Ha! What an arsehole he was. Worse than Minnow. Those academic standards just keep on falling.
Those academic standards just keep on falling.
No, Dr Walker wasn’t the greatest advert for Simon Fraser University, or “Labour Studies” departments, or academia in general. After projecting his Marxoid resentments onto anyone who dared to disagree with him, and after flattering himself relentlessly while lying through his teeth, and after calling the rest of us “drones” who should “open their eyes” and “fight the system,” he ended up spitting personal abuse before storming off. If this blog had a door he’d have slammed it.
And again, given his evident annoyance at being corrected on points of fact and logic, and basic reading comprehension, you have to wonder what his classroom environment is like. Just how much browbeating and question-begging takes place?
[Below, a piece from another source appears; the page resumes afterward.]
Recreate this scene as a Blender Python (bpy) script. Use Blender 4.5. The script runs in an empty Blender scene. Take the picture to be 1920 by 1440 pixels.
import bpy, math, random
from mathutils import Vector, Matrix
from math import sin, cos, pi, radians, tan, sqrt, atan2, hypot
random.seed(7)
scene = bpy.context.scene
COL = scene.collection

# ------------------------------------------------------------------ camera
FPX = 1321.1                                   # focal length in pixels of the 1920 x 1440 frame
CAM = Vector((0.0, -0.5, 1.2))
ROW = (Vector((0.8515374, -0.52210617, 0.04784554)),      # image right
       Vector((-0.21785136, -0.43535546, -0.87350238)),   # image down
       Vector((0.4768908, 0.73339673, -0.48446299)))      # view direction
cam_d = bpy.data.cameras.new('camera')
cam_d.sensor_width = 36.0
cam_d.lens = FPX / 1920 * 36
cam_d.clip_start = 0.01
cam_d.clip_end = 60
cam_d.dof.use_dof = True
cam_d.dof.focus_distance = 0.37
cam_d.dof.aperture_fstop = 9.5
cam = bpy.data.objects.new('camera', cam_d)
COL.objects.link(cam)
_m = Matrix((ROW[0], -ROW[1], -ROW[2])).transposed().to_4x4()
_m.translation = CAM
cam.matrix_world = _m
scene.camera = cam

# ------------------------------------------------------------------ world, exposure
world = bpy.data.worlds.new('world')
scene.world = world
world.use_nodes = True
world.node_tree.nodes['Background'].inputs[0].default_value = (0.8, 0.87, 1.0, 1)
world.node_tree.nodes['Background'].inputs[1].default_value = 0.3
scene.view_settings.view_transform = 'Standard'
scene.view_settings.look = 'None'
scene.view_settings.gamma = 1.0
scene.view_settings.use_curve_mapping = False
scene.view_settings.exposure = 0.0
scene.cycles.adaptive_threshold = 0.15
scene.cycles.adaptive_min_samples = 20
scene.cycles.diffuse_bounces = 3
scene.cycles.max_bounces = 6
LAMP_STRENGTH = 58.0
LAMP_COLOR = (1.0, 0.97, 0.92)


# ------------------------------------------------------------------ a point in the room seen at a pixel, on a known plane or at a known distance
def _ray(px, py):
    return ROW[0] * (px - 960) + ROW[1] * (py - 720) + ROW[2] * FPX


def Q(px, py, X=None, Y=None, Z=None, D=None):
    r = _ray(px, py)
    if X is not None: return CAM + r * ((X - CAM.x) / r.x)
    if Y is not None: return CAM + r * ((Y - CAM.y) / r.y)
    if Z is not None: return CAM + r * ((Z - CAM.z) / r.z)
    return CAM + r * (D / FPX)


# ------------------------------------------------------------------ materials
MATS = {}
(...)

And what if a student is as sceptical as we were?
Though there’s something rather wonderful about a piously arrogant lefty getting so trounced and resentful that the politically correct veneer cracks wide open and female commenters are told to – and I quote – “Grow a brain, sweetheart.”
With some people it’s lies all the way down.
I hate it when I underestimate my own cynicism.
Do you mean overestimate, i.e., realise you’re not cynical enough?
I think people are rarely cynical enough, not about academia and its Clown Quarter. There’s a lingering illusion of status, of imagined integrity. And though I’m supposedly an incorrigible cynic, I don’t actually want to be proven right about some things.
I’ve lost count of how many times I’ve suspected something unflattering, only to find it’s much worse than I imagined. For instance, I assumed that Sandwichman had at some point been a student of something dogmatic and disreputable and had internalised the obligatory pretensions and resentments. It hadn’t occurred to me that he might actually be employed to inflict those pretensions and resentments on others. That he might be thought good enough, the kind of chap one should hire.